CO2 - H2 Optimisation in Rocks for Underground Storage (CHORUS)

The UK is poised to embrace net zero carbon emission technologies to meet its Paris accord targets, by combining an increasing use of the renewables with efficient underground hydrogen storage (UHS) and long-planned Carbon Capture Usage and Storage (CCUS) schemes. This proposal will advance knowledge needed to combine UHS with CCUS (i.e., a win-win strategy), by developing a novel seismic monitoring tool to capture key geophysical properties of the stored hydrogen (H2). Specifically, UHS implies cyclic injection/depletion activities to deal with seasonal fluctuations associated with energy demands. But for the cycle to be successful, a cushion gas is needed to keep the reservoir pressurised. Carbon dioxide (CO2) being an abundant greenhouse gas, is a promising, environmentally friendly alternative. Its use as cushion gas, if successful, could significantly reduce the cost of seasonal H2 retrieval and open up novel research directions.

In most storage projects, fluids injected in geological formations are seismically monitored by associating the variation of seismic velocity and amplitude with fluid content. However, if H2 is injected in a CO2-cushioned reservoir, the similar acoustic properties of both gases together with the short timescales to settle within an injection/extraction cycle obscure the H2 seismic visibility.

CHORUS will test the hypothesis that a viscosity contrast is the key to seismic H2 detectability in a H2-CO2 storage scenario. We propose to test this hypothesis in three stages, using our current expertise with multi-flow laboratory tests, modelling and dispersive wave propagation.
First, we will perform laboratory measurements of the elastic and transport properties of reservoir rocks saturated with the fluids present in UHS applications. We will control these experiments to emulate viscosity contrasts of H2-CO2 at reservoir conditions.
Second, we will apply existing rock physics models established for CCUS to calculate the seismic velocities, attenuation and dispersion of these rocks under different saturation conditions. This will involve reservoir rocks saturated with H2-water and CO2-water below a caprock seal. We will calibrate these models using the novel dataset.
Third, we will scale up our finds by calculating synthetic seismic data corresponding to a vertical seismic profile (time-lapse experiment with attenuation contrast between different fluid regimes) controlled by the viscosity contrast and informed by the experimental data. Using this synthetic dataset, we will conduct a sensitivity analysis to assess the limits of seismic detectability of H2.
Outcomes of this proposal have the potential to de-risk UHS monitoring by enhancing our ability to quantify H2 through better seismic resolution of the H2-CO2 interface. A better understanding of the dispersive properties of H2-saturated rocks will enable policy-makers to identify seismic attributes associated with fracturing and quantifying leakage risk.
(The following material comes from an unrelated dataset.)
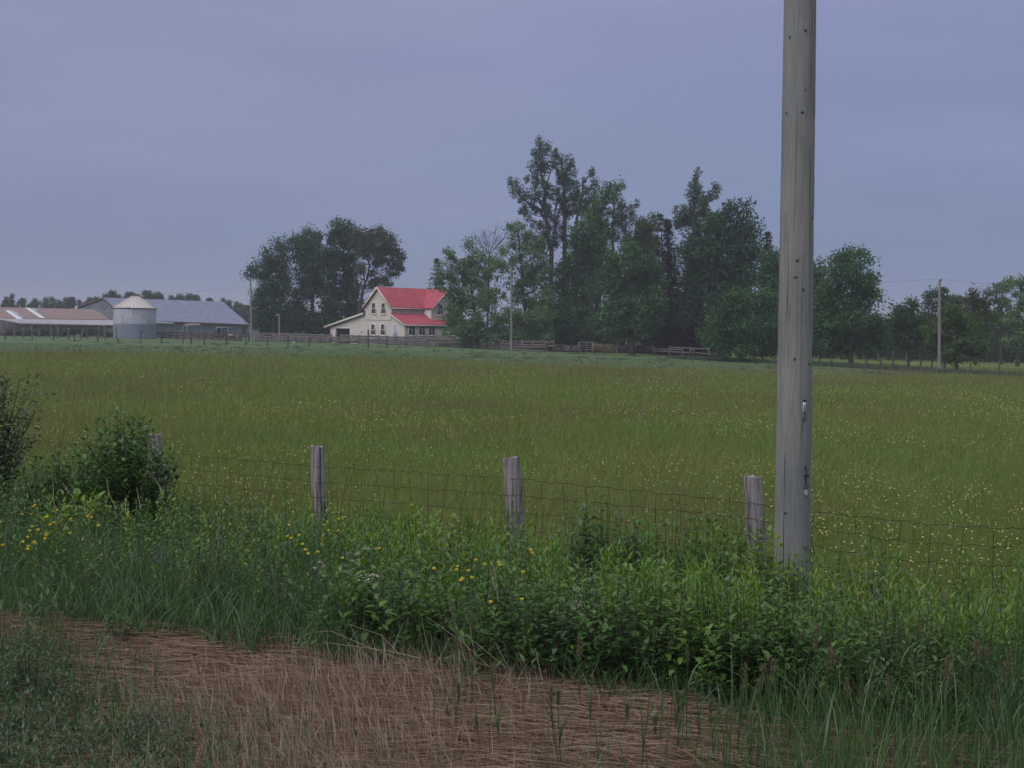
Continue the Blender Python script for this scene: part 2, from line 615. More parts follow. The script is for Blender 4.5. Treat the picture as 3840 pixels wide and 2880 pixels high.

Altogether will facilitate both the planning of efficient monitoring strategies for industrial seasonal UHS.

We propose to disseminate our results in the form of two (6-monthly) reports, a collaborative scientific publication in a lead academic journal and a conference publication, and openly accessible datasets from the rock physics and the synthetic seismic experiments. Using this project as springboard proof-of-concept, we intend to consolidate its finds by pursuing a long-term UK collaboration through a NERC Pushing Frontiers funding proposal, to include the assessment of caprock integrity by incorporating geomechanical effects from fracturing on seismic signatures. Such a proposal would incorporate fundamental research, as well as detailed anisotropic modelling of fractured top-seal/reservoir and seismic data. In addition, our theoretical advancements can complement ongoing UHS studies, both in NOC (NERC MOET), and UoE (EPSRC HyStorPore) with novel rock physical knowledge.